A duração excessiva de um processo judicial gera o dever de o Estado indenizar a parte prejudicada, por danos materiais e morais. Ficção? Não. Na Europa, desde a década de 80, vários países têm sido condenados pela demora indevida na resolução de ações judiciais (leia texto abaixo).
Por aqui, uma decisão do Tribunal de Justiça de São Paulo negou pedido de indenização por dano moral pela ansiedade provocada pela injustificada demora do processo. Mas há embasamento legal para o pedido.
A Constituição fixa a responsabilidade objetiva do Estado pelos danos que seus agentes, nessa qualidade, causarem a terceiros.
Prazo razoável
A Convenção Americana de Direitos Humanos, ratificada pelo Brasil e, portanto, com força de lei interna, diz que toda a pessoa tem direito de ser ouvida com as devidas garantias e dentro de um prazo razoável por um juiz ou tribunal.
Além disso, os Códigos de Processo Civil e Penal estabelecem prazos para todos os atos processuais, até para as decisões judiciais.
"O grande volume de trabalho do Judiciário não suprime a responsabilidade objetiva do Estado pelo anormal funcionamento do serviço judiciário", afirma José Rogério Cruz e Tucci, professor de direito processual civil da Universidade de São Paulo (USP).
O juiz Urbano Ruiz, presidente da Associação Juízes para a Democracia, concorda. "A excessiva demora causa prejuízos, especialmente nas ações alimentares, e pode ser fonte de conflitos, como nas ações possessórias. O Estado tem que responder por esses danos".
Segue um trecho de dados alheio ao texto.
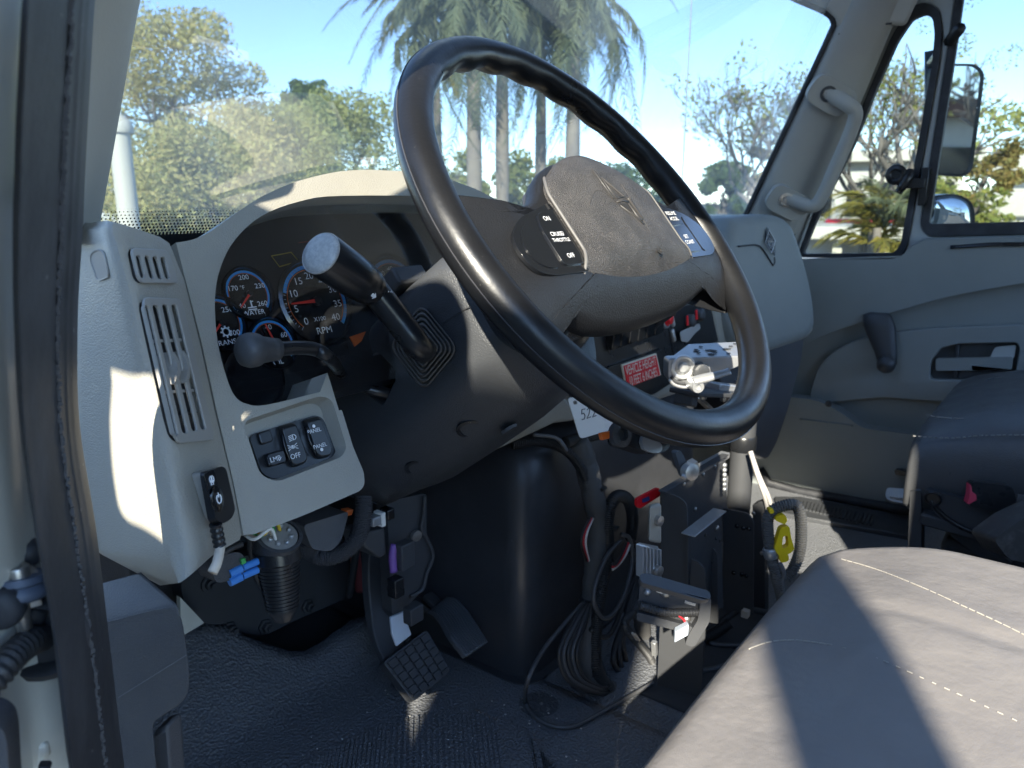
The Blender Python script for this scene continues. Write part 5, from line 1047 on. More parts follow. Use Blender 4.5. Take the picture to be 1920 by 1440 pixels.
m = MB(); m.lathe([(.0180, ln - .0025), (.0186, ln - .001), (.0180, ln + .0002), (.0174, ln - .0003), (.0170, ln + .0006), (.012, ln + .0022), (.006, ln + .003), (.0002, ln + .0032)], mid, ad, 32); m.build("end_cap", M("speckled grey cap", (.36, .36, .35), .38, bump=(('n', 700, .5, .0004),), var=(300, (.46, .46, .44), .4, .6)), stk_, smooth=70)
vw = (-(mid)).normalized(); side = ad.cross(vw).normalized(); rad = side.cross(ad).normalized()
if rad.dot(vw) < 0: rad = -rad
m = MB(); q = mid + ad * .0155 + rad * .0174 + side * -.004; m.prism([q + side * a + ad * b for a, b in ((-.0016, -.0), (-.0016, .0030), (.0016, .0030), (.0016, 0), (.003, 0), (0, -.0032), (-.003, 0))], rad * .0004)
sd = 1 if (W(0, 0, 0) - mid).dot(side) > 0 else -1
q = mid - ad * .003 + rad * .0131; m.text("W", q + side * .006 * -sd + rad * -.0008, ad, side * 1, .0052); m.text("OFF", mid - ad * .006 + rad * .0129 + side * .0035 * sd, side * sd, ad, .0046); m.bar(mid - ad * .0015 + rad * .0131 + side * .004 * sd - side * .003, mid - ad * .0015 + rad * .0131 + side * .004 * sd + side * .003, .001, .0006, rad)
m.build("legend", white, stk_, smooth=0, fix=False)
# tilt lever
lv = thing("tilt_lever", "thin bent black lever with a round grey knob below the stalk", "lever", LF(720, 730)); pth = [LF(738, 740, -.012), LF(714, 735, .004), LF(686, 728, .016), LF(646, 706, .03), CP(618, 672, .034), CP(590, 655, .042), CP(555, 652, .046), CP(515, 655, .048), CP(480, 656, .048)]
m = MB(); m.tube(crom(pth, 6), .0058, 12); m.build("rod", blacksm, lv, smooth=180)
a_, b_ = CP(522, 655, .048), CP(450, 657, .050); ad2 = (b_ - a_).normalized(); ln = (b_ - a_).length; m = MB(); m.lathe([(.0064, 0), (.0088, .001), (.0092, .006), (.0105, ln * .45), (.0128, ln * .58), (.0136, ln * .75), (.0122, ln * .9), (.008, ln * 1.0), (.0002, ln * 1.03)], a_, ad2, 24); m.build("knob", M("grey grained knob", (.055, .057, .06), .5, bump=(('n', 600, .4, .0005),)), lv, smooth=180)
# loom visible inside the column slot
m = MB(); m.corr(crom([LF(722, 745, -.014), LF(712, 715, -.012), LF(724, 700, -.016), LF(742, 690, -.03)], 6), .0055, .003, 10); tag(m.build("column_loom", tape, smooth=60), "short ribbed loom inside the slot of the steering column", "loom")
# key tag hanging from the ignition side
kt = thing("key_tag", "white card tag with a handwritten number hanging behind the wheel", "tag", oY(1110, 820, .50)); KT = Plane(oY(1110, 785, .50), (-.25, -.95, .12)); m = MB()
q = round2(KT.pts([(1064, 746), (1122, 742), (1166, 800), (1088, 823)]), .006, 4); m.prism(q, -KT.n * .0012, [round2(KT.pts([(1074, 752), (1082, 751), (1083, 758), (1076, 759)]), .002)]); m.build("card", paper, kt)
kx = (KT(1150, 770) - KT(1095, 783)).normalized(); ky = KT.n.cross(kx); ky = ky if ky.z > 0 else -ky
m = MB(); c0 = KT(1098, 778, .0004)
def stroke(pts, o): m.tube([c0 + kx * ((a + o) * .001) + ky * (b * .001) for a, b in pts], .0006, 4)
stroke([(6, 8), (0, 8), (-.5, 2), (3, 3), (5, -1), (3, -5), (-1, -5)], -6)
for o in (3, 13): stroke([(0, 6), (3, 8), (5, 5), (3, 0), (-1, -5), (6, -4)], o)
stroke([(0, 10), (2, 16), (4, 20)], 6)
m.build("handwriting", ink, kt)
# ------------------------------------------------------------------ pedals
bp = thing("brake_pedal", "black brake pedal with a checkered rubber pad on a hanging arm", "pedal", (.70, .72, FZ)); BPP = Plane((.70, .70, -.635), (-.12, -.80, .58)); m = MB()
quad = [(718, 1242), (800, 1180), (845, 1258), (776, 1316)]; pc = BPP.pts(quad); m.prism(round2([p for p in pc], .006, 3), -BPP.n * .018); pad_b = m.build("pad", blackpl, bp, bevel=.003)
def bil(q, u, v): return q[0].lerp(q[1], u).lerp(q[3].lerp(q[2], u), v)
inn4 = [bil(pc, u, v) for u, v in ((.03, .04), (.97, .04), (.97, .96), (.03, .96))]; nb = BPP.n
tread = M("rubber tread", (.033, .035, .039), .55, bump=(('n', 300, .2, .0005),), speck=(110, (.12, .12, .12), .74), rvar=.1)
for i in range(5):
    for j in range(6):
        off = .0 if i % 2 == 0 else .5; v0 = max(0, (j - off) / 5.5 + .008); v1 = min(1, (j + 1 - off) / 5.5 - .012)
        if v1 - v0 < .03: continue
        m = MB(); q = [bil(inn4, u, v) for u, v in ((i / 5 + .012, v0), ((i + 1) / 5 - .012, v0), ((i + 1) / 5 - .012, v1), (i / 5 + .012, v1))]; cen = sum(q, V()) / 4
        m.loft([q, [cen + (p - cen) * .9 + nb * .0032 for p in q]]); m.build("tread_block", tread, pad_b, smooth=0)
m = MB(); ap = [oY(712, 985, .80), oY(704, 1045, .80), oY(708, 1120, .79), oY(720, 1185, .765), oY(742, 1232, .735)]; ap = crom(ap, 5); lo = []
for i, p in enumerate(ap): w = .020 + .004 * i / len(ap); lo.append([p + V((sx_ * w, sy_ * .008, 0)) for sx_, sy_ in ((-1, -1), (1, -1), (1, 1), (-1, 1))])
m.loft(lo); m.build("arm", blackmt, bp, bevel=.002)
m = MB(); m.tube([p + V((.021, -.009, 0)) for p in ap], .0022, 6); m.build("arm_edge", blacksm, bp, smooth=180)
bk2 = thing("pedal_bracket", "dark pedal bracket and switch cluster hanging above the brake pedal", "bracket", oY(720, 960, .80)); K = Plane((0, .80, 0), (-.1, -1, .1)); K2 = Plane((0, .86, 0), (-.2, -1, .0))
m = MB(); m.prism(K.pts([(678, 1000), (722, 990), (726, 1040), (712, 1048), (684, 1026)]), (0, .04, 0)); m.build("switch_block", M("dark grey bracket", (.05, .05, .052), .5), bk2, bevel=.003)
m = MB(); m.prism(round2(K2.pts([(724, 940), (800, 925), (800, 1000), (812, 1040), (795, 1105), (770, 1130), (760, 1180), (735, 1150), (728, 1000)]), .006), (0, .02, 0)); m.build("plate", blackmt, bk2, bevel=.003)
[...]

Para Tucci, o Estado tem o dever de zelar pelo término do processo dentro de um lapso temporal razoável. Prazo razoável, para ele, é aquele em que não há paralisação do processo pelo inadequado funcionamento da máquina.
Mas o que seria um prazo anormal? Tucci cita vários exemplos: a publicação de uma decisão do Supremo Tribunal Federal mais de três anos depois do julgamento (a decisão só vale a partir de sua publicação no Diário da Justiça); uma decisão de primeira instância demorar mais de seis anos para ser proferida; esperar mais de dois anos para que o tribunal examine a admissibilidade de recurso perante os tribunais superiores.
"Nenhuma dessas situações é normal. E, além da eventual perda material, certamente causa angústia aos que querem fazer valer seus direitos", afirma o professor.
Em tese
Em função disso, tanto ele quanto Ruiz entendem que são indenizáveis os danos material e moral provocados pela excessiva duração do processo, causada pelo anormal funcionamento da administração da Justiça.
Guido Andrade, presidente da seccional paulista da Ordem dos Advogados do Brasil, concorda em tese, mas entende que seria inócua, por enquanto, uma ação judicial pedindo a indenização.
"O Estado não tem condições financeiras. Isso passa pela reforma do Judiciário. Só depois da reforma poderemos, quem sabe, imaginar o Estado condenado pelas deficiências do Judiciário".